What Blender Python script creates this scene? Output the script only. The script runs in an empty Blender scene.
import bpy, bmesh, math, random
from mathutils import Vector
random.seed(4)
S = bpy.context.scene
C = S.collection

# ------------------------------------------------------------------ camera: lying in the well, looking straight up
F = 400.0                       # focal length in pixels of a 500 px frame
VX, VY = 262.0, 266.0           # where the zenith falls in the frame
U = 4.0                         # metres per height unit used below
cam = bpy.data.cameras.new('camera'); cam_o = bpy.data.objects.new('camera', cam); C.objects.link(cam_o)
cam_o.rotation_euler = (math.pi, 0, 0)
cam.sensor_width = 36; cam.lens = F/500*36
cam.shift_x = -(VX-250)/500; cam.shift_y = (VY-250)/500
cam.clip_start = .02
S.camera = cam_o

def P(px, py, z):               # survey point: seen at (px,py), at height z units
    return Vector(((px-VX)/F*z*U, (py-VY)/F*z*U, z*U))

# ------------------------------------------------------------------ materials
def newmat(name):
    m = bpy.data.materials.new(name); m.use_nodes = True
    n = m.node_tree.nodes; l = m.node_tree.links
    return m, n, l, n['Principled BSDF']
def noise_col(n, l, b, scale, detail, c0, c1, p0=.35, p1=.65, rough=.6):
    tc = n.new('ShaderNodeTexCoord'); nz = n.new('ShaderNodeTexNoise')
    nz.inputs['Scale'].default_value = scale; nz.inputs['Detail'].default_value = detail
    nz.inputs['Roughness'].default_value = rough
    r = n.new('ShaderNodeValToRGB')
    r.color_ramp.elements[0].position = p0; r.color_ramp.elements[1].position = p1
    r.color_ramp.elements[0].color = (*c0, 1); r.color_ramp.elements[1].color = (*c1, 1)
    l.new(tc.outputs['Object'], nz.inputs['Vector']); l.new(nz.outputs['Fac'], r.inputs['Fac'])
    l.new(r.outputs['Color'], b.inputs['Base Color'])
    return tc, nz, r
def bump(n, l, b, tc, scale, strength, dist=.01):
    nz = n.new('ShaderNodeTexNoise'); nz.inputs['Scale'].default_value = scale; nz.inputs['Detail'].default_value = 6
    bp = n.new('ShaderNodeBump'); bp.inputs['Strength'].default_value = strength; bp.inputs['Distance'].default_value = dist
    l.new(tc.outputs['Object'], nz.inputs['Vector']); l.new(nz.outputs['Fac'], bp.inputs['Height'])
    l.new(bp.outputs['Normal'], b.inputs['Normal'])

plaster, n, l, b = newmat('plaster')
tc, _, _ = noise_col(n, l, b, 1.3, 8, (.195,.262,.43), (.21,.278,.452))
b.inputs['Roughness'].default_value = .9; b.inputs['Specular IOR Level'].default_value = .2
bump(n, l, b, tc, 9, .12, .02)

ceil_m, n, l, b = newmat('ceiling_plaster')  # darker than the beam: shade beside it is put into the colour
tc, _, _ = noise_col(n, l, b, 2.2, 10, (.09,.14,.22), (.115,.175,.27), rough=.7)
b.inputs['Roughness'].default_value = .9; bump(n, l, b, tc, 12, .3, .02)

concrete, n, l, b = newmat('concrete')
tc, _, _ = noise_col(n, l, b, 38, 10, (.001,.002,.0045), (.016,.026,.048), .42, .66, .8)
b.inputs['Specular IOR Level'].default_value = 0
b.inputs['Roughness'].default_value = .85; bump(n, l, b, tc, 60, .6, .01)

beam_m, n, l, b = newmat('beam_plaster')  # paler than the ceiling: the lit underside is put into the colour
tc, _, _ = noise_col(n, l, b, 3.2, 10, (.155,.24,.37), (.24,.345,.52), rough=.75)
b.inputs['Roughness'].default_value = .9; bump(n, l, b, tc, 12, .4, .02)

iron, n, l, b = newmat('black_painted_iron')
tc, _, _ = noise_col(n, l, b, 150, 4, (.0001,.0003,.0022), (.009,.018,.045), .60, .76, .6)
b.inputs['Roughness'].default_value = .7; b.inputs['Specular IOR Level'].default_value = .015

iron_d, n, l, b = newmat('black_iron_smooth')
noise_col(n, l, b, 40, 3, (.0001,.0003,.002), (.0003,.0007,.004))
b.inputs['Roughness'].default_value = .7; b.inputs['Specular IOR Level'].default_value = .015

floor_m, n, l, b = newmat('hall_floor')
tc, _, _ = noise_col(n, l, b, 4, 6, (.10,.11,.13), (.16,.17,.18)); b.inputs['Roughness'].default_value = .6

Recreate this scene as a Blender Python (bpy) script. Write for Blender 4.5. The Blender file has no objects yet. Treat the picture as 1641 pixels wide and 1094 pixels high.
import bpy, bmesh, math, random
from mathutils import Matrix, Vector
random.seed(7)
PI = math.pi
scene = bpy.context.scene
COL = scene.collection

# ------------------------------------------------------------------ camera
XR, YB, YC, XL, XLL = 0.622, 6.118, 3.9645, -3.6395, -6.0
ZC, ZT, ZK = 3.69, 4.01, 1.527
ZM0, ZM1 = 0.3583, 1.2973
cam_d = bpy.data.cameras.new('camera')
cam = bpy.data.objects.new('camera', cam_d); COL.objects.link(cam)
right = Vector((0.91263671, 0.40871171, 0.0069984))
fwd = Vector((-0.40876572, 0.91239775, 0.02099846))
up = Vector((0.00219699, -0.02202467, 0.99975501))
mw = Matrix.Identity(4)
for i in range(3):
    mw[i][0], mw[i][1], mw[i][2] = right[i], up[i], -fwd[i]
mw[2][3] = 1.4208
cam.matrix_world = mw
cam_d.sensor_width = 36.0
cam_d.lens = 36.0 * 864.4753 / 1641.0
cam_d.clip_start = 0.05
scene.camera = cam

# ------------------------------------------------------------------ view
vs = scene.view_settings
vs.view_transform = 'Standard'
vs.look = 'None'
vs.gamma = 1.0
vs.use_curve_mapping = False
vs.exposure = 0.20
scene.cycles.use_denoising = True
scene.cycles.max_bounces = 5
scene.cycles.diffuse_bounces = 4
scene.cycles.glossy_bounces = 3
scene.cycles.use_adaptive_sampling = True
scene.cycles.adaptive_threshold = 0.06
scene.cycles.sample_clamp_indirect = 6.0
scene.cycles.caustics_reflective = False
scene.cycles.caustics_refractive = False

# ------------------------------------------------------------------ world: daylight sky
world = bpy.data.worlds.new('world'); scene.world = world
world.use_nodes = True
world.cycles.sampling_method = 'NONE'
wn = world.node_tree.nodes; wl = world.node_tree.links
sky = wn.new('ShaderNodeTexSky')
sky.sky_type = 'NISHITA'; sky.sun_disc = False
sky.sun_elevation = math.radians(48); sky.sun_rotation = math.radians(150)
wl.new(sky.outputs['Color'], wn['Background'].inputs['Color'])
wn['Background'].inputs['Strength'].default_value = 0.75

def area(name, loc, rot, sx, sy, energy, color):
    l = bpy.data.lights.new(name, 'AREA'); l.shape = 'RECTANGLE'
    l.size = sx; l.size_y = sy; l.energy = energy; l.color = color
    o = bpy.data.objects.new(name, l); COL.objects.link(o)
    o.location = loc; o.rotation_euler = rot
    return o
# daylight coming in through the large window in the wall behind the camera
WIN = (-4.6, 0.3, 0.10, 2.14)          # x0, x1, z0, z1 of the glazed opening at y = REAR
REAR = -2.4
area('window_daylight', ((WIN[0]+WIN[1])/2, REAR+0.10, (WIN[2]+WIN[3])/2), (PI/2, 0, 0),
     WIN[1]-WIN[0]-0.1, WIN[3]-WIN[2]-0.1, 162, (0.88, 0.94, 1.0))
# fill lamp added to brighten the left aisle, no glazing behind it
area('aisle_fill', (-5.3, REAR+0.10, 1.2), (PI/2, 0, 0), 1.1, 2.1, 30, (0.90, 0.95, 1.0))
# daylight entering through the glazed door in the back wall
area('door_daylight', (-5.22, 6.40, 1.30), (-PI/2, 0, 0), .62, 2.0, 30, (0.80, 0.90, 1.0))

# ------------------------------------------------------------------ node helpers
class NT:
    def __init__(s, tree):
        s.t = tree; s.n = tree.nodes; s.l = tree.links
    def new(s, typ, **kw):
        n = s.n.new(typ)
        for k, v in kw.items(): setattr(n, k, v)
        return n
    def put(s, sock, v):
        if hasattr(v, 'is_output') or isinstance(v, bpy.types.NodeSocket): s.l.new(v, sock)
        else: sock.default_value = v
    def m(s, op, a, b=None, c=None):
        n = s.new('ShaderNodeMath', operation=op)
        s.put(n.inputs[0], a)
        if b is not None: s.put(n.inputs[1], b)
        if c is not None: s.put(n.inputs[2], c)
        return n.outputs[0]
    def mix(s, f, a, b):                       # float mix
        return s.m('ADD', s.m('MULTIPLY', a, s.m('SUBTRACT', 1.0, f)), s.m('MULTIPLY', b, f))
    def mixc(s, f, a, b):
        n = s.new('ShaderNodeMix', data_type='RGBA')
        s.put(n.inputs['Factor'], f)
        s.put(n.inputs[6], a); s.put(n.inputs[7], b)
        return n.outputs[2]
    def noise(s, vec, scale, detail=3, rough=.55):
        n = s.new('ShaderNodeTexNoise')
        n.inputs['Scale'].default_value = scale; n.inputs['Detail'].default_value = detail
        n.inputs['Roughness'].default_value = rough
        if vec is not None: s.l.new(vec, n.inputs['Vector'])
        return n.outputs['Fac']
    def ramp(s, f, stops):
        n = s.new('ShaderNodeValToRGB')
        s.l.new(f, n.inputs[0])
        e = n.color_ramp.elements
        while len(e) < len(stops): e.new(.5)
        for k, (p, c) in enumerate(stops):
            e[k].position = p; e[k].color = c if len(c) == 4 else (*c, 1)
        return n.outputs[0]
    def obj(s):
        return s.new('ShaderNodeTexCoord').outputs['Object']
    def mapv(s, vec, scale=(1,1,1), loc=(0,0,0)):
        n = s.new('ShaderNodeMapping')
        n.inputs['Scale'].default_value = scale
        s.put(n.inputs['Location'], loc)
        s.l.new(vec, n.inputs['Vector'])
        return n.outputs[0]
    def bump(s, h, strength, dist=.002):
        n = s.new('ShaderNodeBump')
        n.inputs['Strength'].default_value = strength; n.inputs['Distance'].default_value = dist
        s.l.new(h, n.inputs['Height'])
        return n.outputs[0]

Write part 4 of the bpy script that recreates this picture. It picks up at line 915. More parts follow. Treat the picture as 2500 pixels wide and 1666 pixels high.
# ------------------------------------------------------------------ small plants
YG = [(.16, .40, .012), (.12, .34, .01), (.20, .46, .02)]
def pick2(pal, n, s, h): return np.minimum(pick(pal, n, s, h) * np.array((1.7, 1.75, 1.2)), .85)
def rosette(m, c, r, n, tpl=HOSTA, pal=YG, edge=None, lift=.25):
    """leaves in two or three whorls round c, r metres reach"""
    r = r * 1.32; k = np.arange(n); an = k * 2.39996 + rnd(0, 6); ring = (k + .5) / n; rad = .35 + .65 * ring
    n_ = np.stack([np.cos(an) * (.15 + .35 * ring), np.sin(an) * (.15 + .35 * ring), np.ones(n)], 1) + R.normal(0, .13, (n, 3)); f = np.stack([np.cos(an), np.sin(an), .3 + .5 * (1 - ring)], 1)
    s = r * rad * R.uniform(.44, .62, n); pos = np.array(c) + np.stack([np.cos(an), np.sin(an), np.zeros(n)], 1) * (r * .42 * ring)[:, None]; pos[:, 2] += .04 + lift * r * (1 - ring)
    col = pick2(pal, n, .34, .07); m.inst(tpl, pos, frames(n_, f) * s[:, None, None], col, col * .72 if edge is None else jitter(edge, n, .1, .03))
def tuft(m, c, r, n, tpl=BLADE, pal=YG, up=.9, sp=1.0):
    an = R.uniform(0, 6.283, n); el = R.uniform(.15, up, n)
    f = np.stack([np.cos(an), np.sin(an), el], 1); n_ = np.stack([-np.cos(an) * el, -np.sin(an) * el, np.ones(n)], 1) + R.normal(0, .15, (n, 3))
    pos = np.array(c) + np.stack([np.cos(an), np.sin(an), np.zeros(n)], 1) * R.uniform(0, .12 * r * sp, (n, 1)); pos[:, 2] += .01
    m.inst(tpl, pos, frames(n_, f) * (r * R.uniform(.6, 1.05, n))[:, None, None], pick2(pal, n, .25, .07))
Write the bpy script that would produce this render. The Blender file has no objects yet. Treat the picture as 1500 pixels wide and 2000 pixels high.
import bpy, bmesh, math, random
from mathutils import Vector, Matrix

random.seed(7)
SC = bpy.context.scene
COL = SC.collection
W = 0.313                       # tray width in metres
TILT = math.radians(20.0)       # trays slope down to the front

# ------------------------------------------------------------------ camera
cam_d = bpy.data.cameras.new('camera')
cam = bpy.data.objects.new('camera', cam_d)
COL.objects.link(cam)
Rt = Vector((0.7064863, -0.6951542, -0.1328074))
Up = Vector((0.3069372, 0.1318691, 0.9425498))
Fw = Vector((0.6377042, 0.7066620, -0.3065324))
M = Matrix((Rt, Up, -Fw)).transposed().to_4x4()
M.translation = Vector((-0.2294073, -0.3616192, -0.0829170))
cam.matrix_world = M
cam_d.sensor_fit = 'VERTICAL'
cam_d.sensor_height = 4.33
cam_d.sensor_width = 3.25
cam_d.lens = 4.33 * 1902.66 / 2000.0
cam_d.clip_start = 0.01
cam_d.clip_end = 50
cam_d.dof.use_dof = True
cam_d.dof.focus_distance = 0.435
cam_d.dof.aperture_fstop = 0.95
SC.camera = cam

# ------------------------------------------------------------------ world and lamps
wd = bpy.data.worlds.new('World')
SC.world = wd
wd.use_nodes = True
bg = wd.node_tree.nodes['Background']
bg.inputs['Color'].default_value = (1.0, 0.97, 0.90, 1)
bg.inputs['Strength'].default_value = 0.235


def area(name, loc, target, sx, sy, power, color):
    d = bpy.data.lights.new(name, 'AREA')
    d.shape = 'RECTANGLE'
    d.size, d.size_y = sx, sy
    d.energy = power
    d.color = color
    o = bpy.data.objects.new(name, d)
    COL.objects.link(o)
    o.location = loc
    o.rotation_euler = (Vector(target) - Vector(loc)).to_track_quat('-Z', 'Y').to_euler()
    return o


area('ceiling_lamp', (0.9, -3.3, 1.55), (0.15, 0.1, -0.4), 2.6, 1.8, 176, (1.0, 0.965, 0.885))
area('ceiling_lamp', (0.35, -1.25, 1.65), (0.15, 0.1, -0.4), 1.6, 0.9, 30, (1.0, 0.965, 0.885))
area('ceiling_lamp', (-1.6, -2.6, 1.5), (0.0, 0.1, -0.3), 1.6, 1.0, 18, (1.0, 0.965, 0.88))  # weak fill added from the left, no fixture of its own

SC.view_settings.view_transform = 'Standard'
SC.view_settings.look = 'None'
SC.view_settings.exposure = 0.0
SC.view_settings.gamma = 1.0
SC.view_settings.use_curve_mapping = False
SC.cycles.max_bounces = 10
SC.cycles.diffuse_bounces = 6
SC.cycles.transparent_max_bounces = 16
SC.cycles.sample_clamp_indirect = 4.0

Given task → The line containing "b.inputs['Specular IOR Level'].default_value = 0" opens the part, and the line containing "12, .4, .02)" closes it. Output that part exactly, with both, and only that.

The solution →
b.inputs['Specular IOR Level'].default_value = 0
b.inputs['Roughness'].default_value = .85; bump(n, l, b, tc, 60, .6, .01)

beam_m, n, l, b = newmat('beam_plaster')  # paler than the ceiling: the lit underside is put into the colour
tc, _, _ = noise_col(n, l, b, 3.2, 10, (.155,.24,.37), (.24,.345,.52), rough=.75)
b.inputs['Roughness'].default_value = .9; bump(n, l, b, tc, 12, .4, .02)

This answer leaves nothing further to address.